Dos sánduches y una rosa
- Manuela Pinto Corral
- 21 mar 2017
- 3 Min. de lectura
Son las nueve de la noche en La Foch (Quito), llueve a cántaros, hay un tráfico de mierda, todo el mundo busca un refugio en algún local de comida, bar, o discoteca; y nosotros, somos unos más buscando el mismo refugio.
Estamos en el Tropi Burger, esperando que le entreguen un sánduche al Elvis -un pana-, cuando se acerca un niño a venderme una rosa, al principio le decimos que no gracias, pero el niño insiste. Yo no necesito una rosa, en cambio, si es que le doy el dólar así, sin recibir “el producto”, él puede vender más, aunque sea una rosa más.
Le hago la conversa: se llama Steven, tiene doce años. Me dice que mejor me quede con el dólar y que le compre algo para comer para el hermano, que está vendiendo caramelos en plena plaza. Se me achicó el corazón. Lógicamente accedí a comprarle algo de comer a él y al hermano. Cuando estaba pagando, el Gary -que también estaba en el Tropi- le dijo que le regale esa rosa que yo “compré” a alguien, a una chica que le parezca bonita, el Steven le regaló la rosa a la cajera, y ella, feliz.
Mientras esperábamos la orden empecé con el interrogatorio: el hermano tiene seis años, la mamá de ellos también trabaja vendiendo rosas, por ahí. Son seis hermanos. Para volver a la casa deben “alcanzar a coger” la ecovía, viven en el sur, esto quiere decir que trabajan hasta las nueve, nueve y media. Estudia en una escuela en las tardes, de grande quiere ser policía. No quiere casarse, dice que eso es feo.
El Gary le dice que él es músico, y que da clases a niños de su edad, al Steven no le llama la atención en lo más mínimo -lo que es raro, porque generalmente a los niños les gusta la música.- Le dije que el Gary le puede enseñar a tocar algún instrumento, pero el Steven sólo se ríe.
A todo esto, se equivocaron con nuestra orden y se demoraron más de lo normal, entonces tuvimos tiempo para hacerle todas las preguntas que queríamos, pero claro: no es fácil.
El Steven no nos miraba a los ojos, sólo de rato en rato, no sabía porqué no le gustaba la música, no sabía bien porqué no quería nunca casarse (así de decidido estaba), ni porqué quería ser policía. Sólo vi inseguridad, y ganas de coger su comida e irse a buscar a su hermano, le pedí que me dé un abrazo -por lo menos- y se fue feliz, supongo.

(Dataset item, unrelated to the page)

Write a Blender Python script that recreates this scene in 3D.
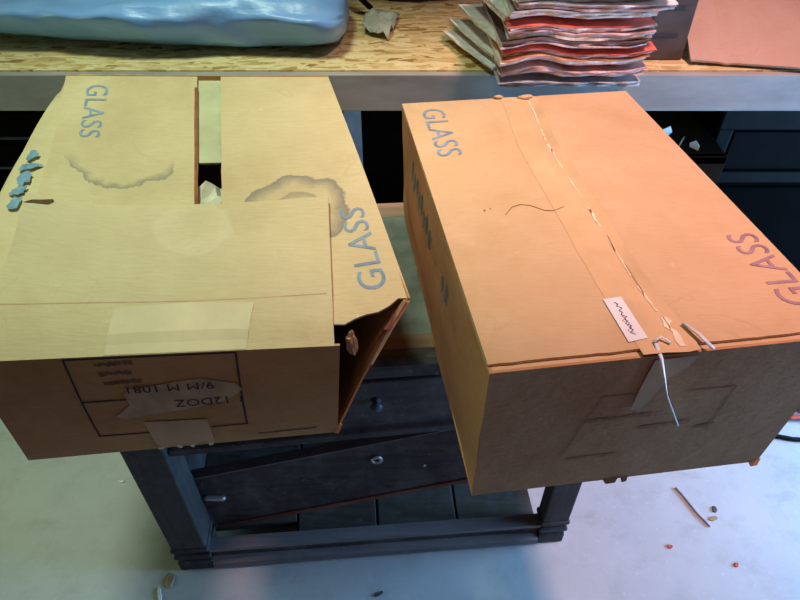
import bpy, bmesh, math, random
from mathutils import Vector, noise, Matrix
for _o in list(bpy.data.objects): bpy.data.objects.remove(_o)
SC = bpy.context.scene
COL = SC.collection
R = math.radians

# ------------------------------------------------------------ camera, world, lights, exposure
cam_data = bpy.data.cameras.new('camera'); cam = bpy.data.objects.new('camera', cam_data)
COL.objects.link(cam); SC.camera = cam
cam.location = (0, 0, 1.370); cam.rotation_euler = (R(47.5), 0, 0)
cam_data.sensor_width = 36; cam_data.lens = 28.125; cam_data.clip_start = 0.02

world = bpy.data.worlds.new('world'); SC.world = world; world.use_nodes = True
_bg = world.node_tree.nodes['Background']
_bg.inputs['Color'].default_value = (1.0, 0.62, 0.76, 1); _bg.inputs['Strength'].default_value = 0.06

def area(name, loc, target, size, power, color, size_y=None):
    d = bpy.data.lights.new(name, 'AREA'); d.energy = power; d.color = color
    d.shape = 'RECTANGLE'; d.size = size; d.size_y = size_y or size
    o = bpy.data.objects.new(name, d); COL.objects.link(o); o.location = loc
    o.rotation_euler = (Vector(target) - Vector(loc)).to_track_quat('-Z', 'Y').to_euler()
    return o
def spot(name, loc, target, angle, blend, power, color, radius=0.1):
    d = bpy.data.lights.new(name, 'SPOT'); d.energy = power; d.color = color
    d.spot_size = R(angle); d.spot_blend = blend; d.shadow_soft_size = radius
    o = bpy.data.objects.new(name, d); COL.objects.link(o); o.location = loc
    o.rotation_euler = (Vector(target) - Vector(loc)).to_track_quat('-Z', 'Y').to_euler()
    return o
# yellow-green roof light on the left, rosy roof light on the right, low fill lamps added at both sides, their sources unseen
spot('roof_light_yellow', (-0.50, 0.72, 2.9), (-0.38, 0.88, 0.85), 46, 1.0, 152, (0.80, 1.0, 0.76), 0.20)
spot('roof_light_rose', (0.95, 0.64, 2.9), (0.51, 0.88, 0.9), 43, 0.95, 240, (1.0, 0.60, 0.60), 0.14)
area('added_low_fill_right', (2.3, 0.78, 0.62), (0.9, 0.80, 0.1), 1.0, 112, (0.24, 0.55, 1.0), 0.7)
area('added_low_fill_left', (-2.6, 0.75, 0.75), (-0.9, 0.80, 0.1), 1.0, 13, (0.66, 1.0, 0.50), 0.8)

SC.view_settings.view_transform = 'Standard'; SC.view_settings.look = 'None'
SC.view_settings.exposure = 0.0; SC.view_settings.gamma = 1.0
SC.view_settings.use_curve_mapping = False

# ------------------------------------------------------------ helpers
S = 0.48; H = 2.855
def P(x, y, z): return Vector((x * S, y * S, (z + H) * S))
def lerp(a, b, t): return a + (b - a) * t
def smooth(a, b, x):
    t = max(0.0, min(1.0, (x - a) / (b - a))); return t * t * (3 - 2 * t)

class Nodes:
    def __init__(s, name):
        s.m = bpy.data.materials.new(name); s.m.use_nodes = True
        s.t = s.m.node_tree; s.b = s.t.nodes['Principled BSDF']
        s.b.inputs['Specular IOR Level'].default_value = 0.25
    def new(s, typ, **kw):
        n = s.t.nodes.new(typ)
        for k, v in kw.items(): setattr(n, k, v)
        return n
    def put(s, sock, v):
        if hasattr(v, 'is_output'): s.t.links.new(v, sock)
        elif isinstance(v, (tuple, list)) and len(v) == 3 and sock.type == 'RGBA': sock.default_value = (*v, 1)
        else: sock.default_value = v
    def coord(s, which='UV'): return s.new('ShaderNodeTexCoord').outputs[which]
    def mapping(s, vec, scale=(1, 1, 1), loc=(0, 0, 0), rot=(0, 0, 0)):
        n = s.new('ShaderNodeMapping'); s.put(n.inputs['Vector'], vec)
        n.inputs['Scale'].default_value = scale; n.inputs['Location'].default_value = loc; n.inputs['Rotation'].default_value = rot
        return n.outputs[0]
    def noise(s, vec, scale, detail=4, rough=0.55, out='Fac', dist=0.0):
        n = s.new('ShaderNodeTexNoise'); s.put(n.inputs['Vector'], vec)
        n.inputs['Scale'].default_value = scale; n.inputs['Detail'].default_value = detail
        n.inputs['Roughness'].default_value = rough; n.inputs['Distortion'].default_value = dist
        return n.outputs[out]
    def ramp(s, fac, stops):
        n = s.new('ShaderNodeValToRGB'); s.put(n.inputs[0], fac); e = n.color_ramp.elements
        while len(e) < len(stops): e.new(0.5)
        for q, (p, c) in zip(e, stops):
            q.position = p; q.color = (c, c, c, 1) if not isinstance(c, (tuple, list)) else (*c, 1)
        return n.outputs[0]
    def mix(s, fac, a, b, mode='MIX'):
        n = s.new('ShaderNodeMix', data_type='RGBA', blend_type=mode)
        s.put(n.inputs['Factor'], fac); s.put(n.inputs['A'], a) if False else None
        s.put(n.inputs[0], fac); s.put(n.inputs[6], a); s.put(n.inputs[7], b)
        return n.outputs[2]
    def math(s, op, a, b=0.0):
        n = s.new('ShaderNodeMath', operation=op); s.put(n.inputs[0], a); s.put(n.inputs[1], b); return n.outputs[0]
    def vmath(s, op, a, b=(0, 0, 0)):
        n = s.new('ShaderNodeVectorMath', operation=op); s.put(n.inputs[0], a)
        if not hasattr(b, 'is_output'): n.inputs[1].default_value = b
        else: s.put(n.inputs[1], b)
        return n.outputs['Value' if op == 'LENGTH' else 'Vector']
    def bump(s, h, strength=0.3, dist=0.002):
        n = s.new('ShaderNodeBump'); s.put(n.inputs['Height'], h)
        n.inputs['Strength'].default_value = strength; n.inputs['Distance'].default_value = dist
        s.t.links.new(n.outputs[0], s.b.inputs['Normal'])
    def done(s, color, rough=0.7, metal=0.0):
        s.put(s.b.inputs['Base Color'], color); s.put(s.b.inputs['Roughness'], rough); s.b.inputs['Metallic'].default_value = metal
        return s.m

def plain(name, color, rough=0.7, metal=0.0, var=0.25, scale=25, spec=0.25):
    n = Nodes(name); f = n.noise(n.coord('Object'), scale, 5)
    dark = tuple(c * (1 - var) for c in color); light = tuple(min(1, c * (1 + var)) for c in color)
    n.b.inputs['Specular IOR Level'].default_value = spec
    n.bump(f, 0.15, 0.002)
    return n.done(n.ramp(f, [(0.3, dark), (0.7, light)]), rough, metal)

def cardboard(name, base, pale, dirt, rings=(), scuffs=True, flute=(1, 0)):
    """kraft board; uv in metres; rings = (cx, cy, rx, ry, width, strength, colour, half)"""
    n = Nodes(name); uv = n.coord('UV')
    big = n.noise(uv, 9, 5, 0.6); fib = n.noise(n.mapping(uv, (40, 260, 1) if flute[0] else (260, 40, 1)), 1.0, 3)
    blot = n.noise(n.mapping(uv, loc=(3.1, 7.7, 0)), 5, 6, 0.65)
    c = n.mix(n.ramp(big, [(0.3, 0.0), (0.72, 1.0)]), base, pale)
    c = n.mix(n.math('MULTIPLY', n.ramp(blot, [(0.50, 0.0), (0.74, 1.0)]), 0.65), c, dirt)
    c = n.mix(n.math('MULTIPLY', n.ramp(fib, [(0.35, 1.0), (0.6, 0.0)]), 0.16), c, dirt)
    if scuffs:
        sc = n.noise(n.mapping(uv, loc=(9.3, 1.7, 0)), 38, 6, 0.7)
        c = n.mix(n.math('MULTIPLY', n.ramp(sc, [(0.64, 0.0), (0.72, 1.0)]), 0.35), c, tuple(min(1, q * 1.35) for q in pale))
    wr = n.noise(n.mapping(uv, loc=(5.5, 2.2, 0)), 6.5, 3, 0.5, dist=1.2)
    line = n.ramp(n.math('ABSOLUTE', n.math('SUBTRACT', wr, 0.5)), [(0.0, 1.0), (0.010, 0.0)])
    c = n.mix(n.math('MULTIPLY', n.math('MULTIPLY', line, n.ramp(big, [(0.45, 0.0), (0.6, 1.0)])), 0.30), c, dirt)
    for (cx, cy, rx, ry, wd, st, colr, half) in rings:
        v = n.vmath('SUBTRACT', uv, (cx, cy, 0)); v = n.vmath('MULTIPLY', v, (1 / rx, 1 / ry, 0))
        dn = n.vmath('MULTIPLY', n.vmath('SUBTRACT', n.noise(uv, 22, 4, 0.6, 'Color'), (0.5, 0.5, 0.5)), (0.55, 0.55, 0))
        v2 = n.vmath('ADD', v, dn); L = n.vmath('LENGTH', v2)
        ring = n.ramp(L, [(0.0, 0.10 if not half else 0.0), (1 - wd, 0.10 if not half else 0.0), (1 - wd * 0.12, 1.0), (1.0, 0.0)])
        if half:
            sep = n.new('ShaderNodeSeparateXYZ'); n.put(sep.inputs[0], v)
            ring = n.math('MULTIPLY', ring, n.ramp(n.math('ADD', n.math('MULTIPLY', sep.outputs[1], 0.5 * half), 0.5), [(0.60, 0.0), (0.74, 1.0)]))
        c = n.mix(n.math('MULTIPLY', ring, st), c, colr)
    n.bump(n.math('ADD', n.math('MULTIPLY', fib, 0.35), n.math('MULTIPLY', big, 1.6)), 0.4, 0.005)
    return n.done(c, 0.82)

def link(name, me, mat, parent=None, sm=True):
    o = bpy.data.objects.new(name, me); COL.objects.link(o)
    if mat: me.materials.append(mat)
    if parent:
        root = parent
        while root.parent: root = root.parent
        me.transform(Matrix.Translation(-root.location)); o.parent = parent
    if sm:
        for p in me.polygons: p.use_smooth = True
    return o
def obj(name, bm, mat, parent=None, sm=False, bevel=0.0):
    bmesh.ops.recalc_face_normals(bm, faces=bm.faces)
    me = bpy.data.meshes.new(name); bm.to_mesh(me); bm.free()
    o = link(name, me, mat, parent, sm)
    if bevel:
        b = o.modifiers.new('bevel', 'BEVEL'); b.width = bevel; b.segments = 2; b.limit_method = 'ANGLE'
    return o
def tag(o, label, cat, group=None):
    o['label'] = label; o['category'] = cat
    if group: o['group'] = group
    return o
def thing(name, label, cat, loc, group=None):
    o = bpy.data.objects.new(name, None); COL.objects.link(o); o.location = loc; o.empty_display_size = 0.05
    return tag(o, label, cat, group)
def lone(name, bm, mat, label, cat, group=None, sm=False, bevel=0.0):
    """a thing that is one mesh: origin moved to the base of its own shape"""
    cs = [v.co for v in bm.verts]; c = Vector((sum(q.x for q in cs) / len(cs), sum(q.y for q in cs) / len(cs), min(q.z for q in cs)))
    bmesh.ops.translate(bm, vec=-c, verts=bm.verts)
    o = obj(name, bm, mat, None, sm, bevel); o.location = c
    return tag(o, label, cat, group)
def struct(name, bm, mat):
    o = obj(name, bm, mat); o['kind'] = 'structure'; return o

def add_box(bm, a, b, fn=None, cuts=0):
    """axis box between corners a and b; fn maps each corner"""
    vs = []
    for x in (a[0], b[0]):
        for y in (a[1], b[1]):
            for z in (a[2], b[2]):
                p = Vector((x, y, z)); vs.append(bm.verts.new(fn(p) if fn else p))
    for f in ((0, 1, 3, 2), (4, 6, 7, 5), (0, 4, 5, 1), (2, 3, 7, 6), (0, 2, 6, 4), (1, 5, 7, 3)):
        bm.faces.new([vs[i] for i in f])
    return bm
def box(a, b, fn=None): return add_box(bmesh.new(), a, b, fn)
def add_hull8(bm, pts):
    vs = [bm.verts.new(p) for p in pts]
    for f in ((0, 1, 2, 3), (7, 6, 5, 4), (0, 4, 5, 1), (1, 5, 6, 2), (2, 6, 7, 3), (3, 7, 4, 0)):
        bm.faces.new([vs[i] for i in f])
    return bm
def add_prism(bm, prof, x0, x1, fn):
    """profile of (d, z) pairs extruded along the width"""
    a = [bm.verts.new(fn(Vector((x0, d, z)))) for d, z in prof]; b = [bm.verts.new(fn(Vector((x1, d, z)))) for d, z in prof]
    n = len(prof); bm.faces.new(a); bm.faces.new(b[::-1])
    for i in range(n): bm.faces.new([a[i], b[i], b[(i + 1) % n], a[(i + 1) % n]])
    return bm
def add_tube(bm, pts, r, seg=8, flat=1.0):
    rings = []
    for i, p in enumerate(pts):
        d = (pts[min(i + 1, len(pts) - 1)] - pts[max(i - 1, 0)]).normalized()
        u = d.cross(Vector((0, 0, 1)));  u = u.normalized() if u.length > 1e-4 else Vector((1, 0, 0)); w = d.cross(u)
        rr = r[i] if isinstance(r, (list, tuple)) else r
        rings.append([bm.verts.new(p + u * math.cos(k * 2 * math.pi / seg) * rr + w * math.sin(k * 2 * math.pi / seg) * rr * flat) for k in range(seg)])
    for a, b in zip(rings, rings[1:]):
        for k in range(seg): bm.faces.new([a[k], a[(k + 1) % seg], b[(k + 1) % seg], b[k]])
    bm.faces.new(rings[0][::-1]); bm.faces.new(rings[-1])
    return bm
def add_lathe(bm, prof, origin, axis, seg=20):
    axis = Vector(axis).normalized(); u = axis.orthogonal().normalized(); w = axis.cross(u); rings = []
    for r, h in prof:
        rings.append([bm.verts.new(Vector(origin) + axis * h + (u * math.cos(k * 2 * math.pi / seg) + w * math.sin(k * 2 * math.pi / seg)) * r) for k in range(seg)])
    for a, b in zip(rings, rings[1:]):
        for k in range(seg): bm.faces.new([a[k], a[(k + 1) % seg], b[(k + 1) % seg], b[k]])
    bm.faces.new(rings[0][::-1]); bm.faces.new(rings[-1])
    return bm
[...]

Me quedé pensando, el Gary me dijo que con el dólar hubiera bastado, pero que fue un lindo gesto. Es que no es justo, no es justo que yo sí me pueda comprar una hamburguesa y él no. No es justo que yo me vaya de fiesta y él se vaya a seguir trabajando. No es justo que él y su hermano estén trabajando en La Foch a esas horas, deberían estar en una cama, dormidos. No es justo, nada de lo que pasa en el mundo es justo, ni para unos, ni para otros.
Me quedé golpeada después de eso. La vida nos pone en situaciones cuando sabe que debe hacerlo. Dos días antes de este encuentro, estaba debatiéndome sobre el guión que estoy escribiendo, el detonante es, justamente, un niño que vende caramelos en una parada de bus, y Reynaldo -el protagonista, que es una mitad mía- de veintidós años, se siente conmocionado por eso. Mi profesora, la Pauli, me ha repetido bastantes veces que cómo podía ser ese el detonante: ¿El Reynaldo tiene veintidós años y nunca en su vida ha visto un niño vendiendo caramelos? No sabía qué responder, a lo mejor era ilógico.
El Steven me hizo dar cuenta de que no, no se trata de qué edad tengo, o de si antes había visto o no un niño vendiendo rosas. Se trata de la realidad en la que estamos y en cómo la manejamos. Claro que he visto niños trabajando cuando no deberían hacerlo, somos un país tercermundista, pero pararse y hablar con él, con ellos, saber que les puedes ayudar de alguna manera, es diferente. Entonces sí, ahora me hace sentido. Claro que Reynaldo se queda golpeado después de ese encuentro -a lo mejor debo detallar más la escena-, claro que Reynaldo quiere huir después de eso, y, ¿huir a dónde? sería la pregunta, si en todo lado vamos a encontrarnos con situaciones así. Yo no sé, él no lo sabe, Luis Alberto (su consciencia) tampoco sabe, pero evidentemente este niño le causó algo. Me causó algo, no puedo dejar de pensar en él, en sus rosas, en su recorrido diario nocturno en la ecovía, en sus seis hermanos, y es ahora, cuando más quisiera huir de esta realidad absurda en la que estamos.